Im Bierzeltdunst dürfen Politiker Dinge sagen, die ihnen ansonsten verwehrt sind. Sie halten sich aber nicht immer an diese Regel Foto: dpa

Bald ist Wahlkampf. Doch das ist kein Freibrief, die Fakten zu verdrehen. Das geschieht leider auch in der landespolitischen Debatte allzu häufig.

Stuttgart - Sind Bier und Blasmusik im Spiel, dürfen Politiker fast alles. Sie dürfen provozieren und fabulieren, tricksen und täuschen, sie dürfen sogar die Wahrheit verdrehen bis zur dreisten Lüge – beim politischen Aschermittwoch und anderen krachledernen Parteiveranstaltungen lässt ihnen die Öffentlichkeit das durchgehen. Ja, das Publikum verlangt sogar danach, dass man ihm die Welt in Schwarz und Weiß präsentiert, dass Fakten verschwiegen und Argumente zurecht gebogen werden. Denn jeder kennt den Kontext von Bier und Blasmusik, und der besagt: Alles nicht so ernst gemeint.

Zum Problem wird dieser Klamauk erst, wenn er sich in die nüchterne politische Auseinandersetzung einschleicht. Wenn sich halbwahre oder gar falsche Behauptungen festsetzen, weil niemand zur Stelle ist, der die Hand hebt. Das ist zwar seit alters her ein beliebtes Instrument, um die öffentliche Meinung zu lenken, verwerflich ist es trotzdem. Auch im häufig so trockenen landespolitischen Diskurs scheint diese Masche immer wieder durch. Und es steht zu befürchten, dass die beiden Lager, je näher der Wahltag im März 2016 rückt, fleißig weiter daran stricken.

Wie oft hat zum Beispiel der CDU-Spitzenkandidat Guido Wolf schon die Geschichte von den Berliner „Wintermärkten“ erzählt, die eigentlich Weihnachtsmärkte seien, aber aus Rücksicht vor religiösen Minderheiten umbenannt worden seien. Dass dieses Märchen zuvor von einigen Medien erzählt wurde, macht es nicht richtiger. Auch die Behauptung, der Landesverkehrsminister habe 2013 hundert Millionen Euro Straßenbaumittel verfallen lassen, zieht sich durch alle CDU-Reden wie ein roter Faden. Sie ist widerlegt – was allerdings nicht heißt, dass die Regierung tatsächlich alles Geld abgerufen hätte.
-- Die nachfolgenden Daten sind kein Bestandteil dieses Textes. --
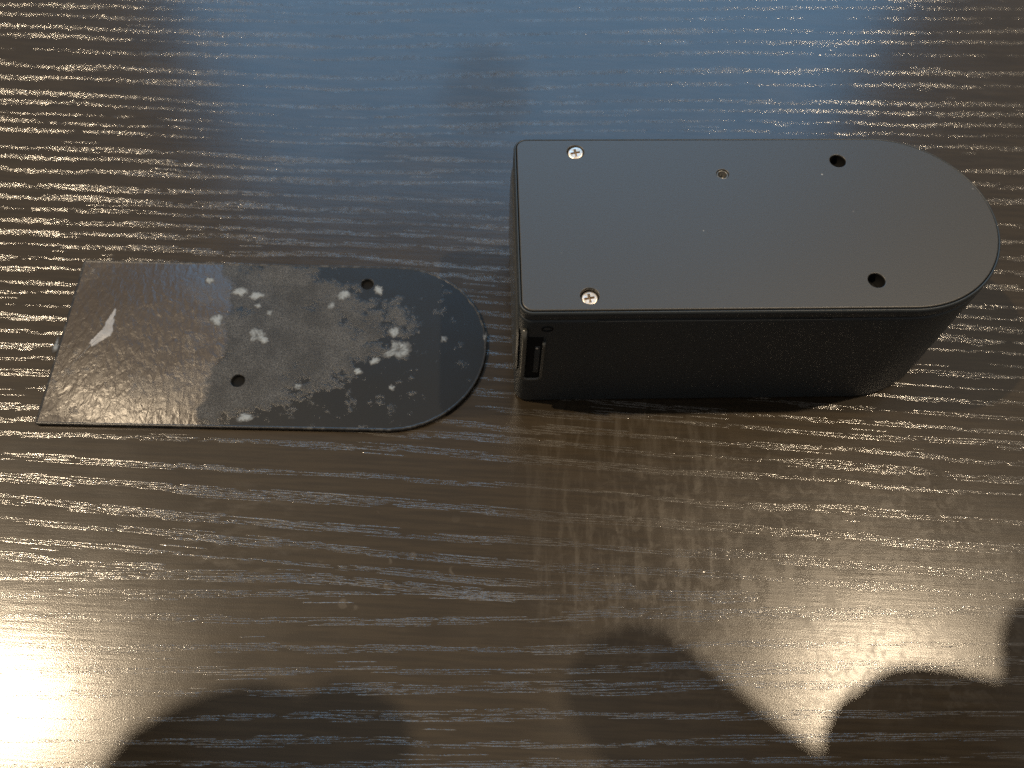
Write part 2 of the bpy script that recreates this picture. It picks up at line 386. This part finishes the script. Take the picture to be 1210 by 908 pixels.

Eine grün-rote Version, die ebenfalls nicht stimmt.

Die Wahrheit ist eben selten simpel, und das macht ihren Einsatz im schnellen Geschäft so schwierig. Es behauptet sich halt leichter, die Gemeinschaftsschulen würden von Grün-Rot finanziell bevorzugt, als einzuräumen, dass dieser neue Schultyp genauso gefördert wird wie die alte Hauptschule – was übrigens mit vollem Einverständnis der Kommunen geschieht. Und wer hat schon den Überblick über die verschiedenen Gutachten zum EnBW-Aktiendeal, in denen sich die Fachleute diametral widersprechen? Dann aber wie Grün-Rot hinzustehen und im Brustton der Überzeugung zu verkünden, es sei erwiesen, dass das Land zu viel bezahlt habe, ist einfach unlauter.

Auch in den Nebenrollen wird beflissen mitgeflunkert, wenn es den eigenen Interessen dient. So hat vor Monaten der Chef des Philologenverbands im Land behauptet, in den Klassenzimmern solle künftig diskutiert werden „Wie betreibt man einen Puff?“ Ihm ging beim Ärgern über die grün-roten Bildungspläne wohl eher die eigene Fantasie durch. Oder aber es überwog das schlichte Kalkül: Es wird schon etwas hängen bleiben. Diese Rechnung geht ja auch meist auf. Denn das unbefangene Publikum in der politischen Arena weiß sehr wohl zwischen Bierzelt und Landtag zu unterscheiden. Fehlt der krachlederne Kontext, geht es mit vollem Recht von Wahrhaftigkeit aus.

Wird diese Erwartung zu häufig enttäuscht – und Lügen haben bekanntlich kurze Beine – entwerten die Politiker schleichend ihre wichtigste Währung: Vertrauen. Denn ein Recht auf Gegendarstellung (wie bei den Medien) gewähren sie nicht.Vor allem in Wahlkampfzeiten mit seinem latenten Bierzeltdunst verflüchtigt sich so der Wert von Worten. Die Akteure sind deshalb gut beraten, den Aschermittwoch zu feiern, ihn aber nicht kalenderwidrig zu verlängern.